As the treasurer’s role becomes increasingly strategic and broader in scope, the successful banking/corporate relationship will continue to be a well-developed partnership. Banks must broaden their participation in the relationship to meet the broader needs of the treasurer. The only services that will be viewed as purely commodities will be any services that are not strategic to treasury or the business.

Credit Buyer’s Market

In the current environment, there are more banks with an appetite for loan assets on their books than there is demand for loans. Corporate liquidity levels are at an all time high (see table one below)

Table one: Total Corporate Liquidity 1999-2005,($ Trillions)

 

Over the last 12 to 18 months, companies have negotiated very attractive credit arrangements including longer terms (up from three years) and more attractive covenants. With so much liquidity and attractive credit arrangements in place, corporations arguably have less need for banks in this environment, or less of a need to place non-credit business with credit banks. They could become more price/commodity shoppers. However, strategic treasurers recognize the long-term nature of bank relationship management and the inevitability of business and credit cycles. They cannot manage their banking relationships in terms of current needs. And despite the fact that it is a buyer’s market, banks are still expecting, and getting, non-credit services when they extend credit (see table two below).

Panel two

Table two: Cash Management Services Spending for Credit Providers

 

The fact that it is currently a buyers market should not have any significant impact on banking relationships with corporations, as corporations recognize the strategic importance of the long-term relationship, and even more so as treasurers take on more strategic roles and perspectives. Partnerships with their banks are as important as ever, if not more so.

However, one aspect of the current credit environment is that companies, having focused on renegotiating very attractive credit arrangements in 2004, are now focused on redistributing operating services across their banks. Many treasurers expect their cash management service usage to increase, however, few expect their number of banks to increase. This bodes well for the current relationship banks (see figures one and two below)

Figures one and two: Current Relationship Banks

 

Changes in the Banking Environment

The US banking industry in the US has gone through multiple phases of consolidation over the past two decades with the result that a few large financial institutions (JPMorgan, Bank of America and Citigroup) now dominate the market for both credit and cash management services. These banks have also become dominant providers of global services. Wachovia, Wells Fargo, Mellon and ABN AMRO play a larger role in the middle market and mid-corporate segments (see table five below)

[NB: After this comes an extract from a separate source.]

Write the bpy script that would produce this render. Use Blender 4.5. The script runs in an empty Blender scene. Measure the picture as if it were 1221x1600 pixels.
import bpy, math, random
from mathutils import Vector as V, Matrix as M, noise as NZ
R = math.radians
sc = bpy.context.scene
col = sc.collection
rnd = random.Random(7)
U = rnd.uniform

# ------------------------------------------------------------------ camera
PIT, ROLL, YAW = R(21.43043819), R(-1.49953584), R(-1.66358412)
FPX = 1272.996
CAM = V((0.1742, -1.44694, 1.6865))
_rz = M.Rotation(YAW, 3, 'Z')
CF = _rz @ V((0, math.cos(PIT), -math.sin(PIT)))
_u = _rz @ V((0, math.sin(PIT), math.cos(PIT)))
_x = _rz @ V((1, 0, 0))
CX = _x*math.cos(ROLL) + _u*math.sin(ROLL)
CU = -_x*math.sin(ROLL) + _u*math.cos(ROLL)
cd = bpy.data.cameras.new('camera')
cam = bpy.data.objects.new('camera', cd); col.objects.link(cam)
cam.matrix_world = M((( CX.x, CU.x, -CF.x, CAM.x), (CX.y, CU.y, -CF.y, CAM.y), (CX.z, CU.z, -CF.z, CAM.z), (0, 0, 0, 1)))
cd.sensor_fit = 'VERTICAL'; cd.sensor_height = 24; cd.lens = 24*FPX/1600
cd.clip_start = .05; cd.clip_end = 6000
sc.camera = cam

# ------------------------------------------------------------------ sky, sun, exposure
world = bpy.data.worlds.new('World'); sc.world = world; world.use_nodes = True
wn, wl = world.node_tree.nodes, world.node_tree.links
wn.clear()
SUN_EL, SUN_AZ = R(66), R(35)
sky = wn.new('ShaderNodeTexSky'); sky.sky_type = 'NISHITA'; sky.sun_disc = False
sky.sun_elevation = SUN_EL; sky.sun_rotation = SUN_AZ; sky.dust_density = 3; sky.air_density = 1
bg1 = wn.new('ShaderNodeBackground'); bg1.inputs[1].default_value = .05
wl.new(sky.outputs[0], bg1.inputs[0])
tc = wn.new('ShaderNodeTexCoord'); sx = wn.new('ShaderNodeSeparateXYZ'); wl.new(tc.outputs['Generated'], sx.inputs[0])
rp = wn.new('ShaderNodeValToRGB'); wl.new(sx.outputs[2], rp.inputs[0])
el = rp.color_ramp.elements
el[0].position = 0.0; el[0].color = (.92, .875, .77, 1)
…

Table five: Credit Providers and Cash Management Providers

Rank Credit Providers Companies Using %
1 Bank of America 48
2 JPMorgan 47
3 Citigroup 27
4 Wachovia 20
5 ABN AMRO 13
Rank Cash Management Service Providers Companies Using %
1 Bank of America 58
2 JPMorgan 44
3 Citigroup 22
4 Wachovia 21
5 Wells Fargo 17

At the same time as these banks have gained dominance in the US cash management market, some have also become scale service providers in key service areas (e.g., ACH and global clearings services for JPMorgan Chase and depository services for Bank of America) that gives them competitive advantages both in terms of price and service features/levels. The cost/pricing advantage comes as a result of very disciplined approaches to running the businesses (as well as a substantial geographic footprint in the case of Bank of America).

Bank consolidation in the US and the specialization noted above, has limited the number of service providers; and for those companies with service requirements in an area dominated by one or a very few providers, competition is limited even further. While an environment with fewer and more specialized banks appears to create a seller’s market, there are two factors that offset the imbalance and necessitate partnership for the optimal relationship from both bank and corporate perspectives. The first is that while there are fewer banks and certain banks have become scale providers, they are not oligopolies. There are alternatives for companies, even if they are more expensive. The second is that the services offered by banks (whether at scale or not) are each part of a broader solution/set of needs. Both parties must work closely with each other to address the broader needs.

European Banking Relationships

The current situation in Europe is very different. While there are banks with dominant market penetrations in their own countries or region (e.g., UBS with 76 per cent in Switzerland or Nordea with 68 per cent in the Nordic region), no single transaction service provider has established a dominant pan-European position. The 2005 European research shows only Deutsche Bank with greater than 10 per cent penetration of the European market.

When asked about their top treasury issues, the research participants identified dissatisfaction with pan-European banking services/capabilities both directly and indirectly. Liquidity management was the top treasury issue reported in 2005 with concerns about global cash management (including centralized access to information and managing cash across banks and countries) mentioned as one of their major worrys with liquidity management. Dissatisfaction with their current bank partners was also listed as one of their top five treasury issues. Dissatisfaction centered around lack of adequate treasury service offerings (especially across Europe), outdated systems or services, difficulty in accessing bank information, and communication issues both among and between banks and their clients.

As the trend towards bank consolidation in Europe progresses, corporations will begin to see the provision of enhanced pan-European services. Both banks and corporations will need to work in partnership to ensure the successful introduction of and usage of pan-European services/solutions.

As the treasurer’s role broadens and becomes more strategic, it also becomes more complicated. The treasurer needs assistance from banks to minimize the complication and facilitate the ability to focus on the most critical and strategic issues. The treasurer also needs to ensure that the company’s banks are committed for the long term, available when needed as a source of credit and as an ongoing provider of strategic services/solutions for the business. While banks are consolidating and, in some cases specializing, they cannot afford to operate in a vacuum. They must continue to stay in touch with the needs of their corporate customers, which means offering solutions versus individual services and also expanding their offering to meet the broadening needs of the treasurer. Without a partnership approach neither party can achieve success.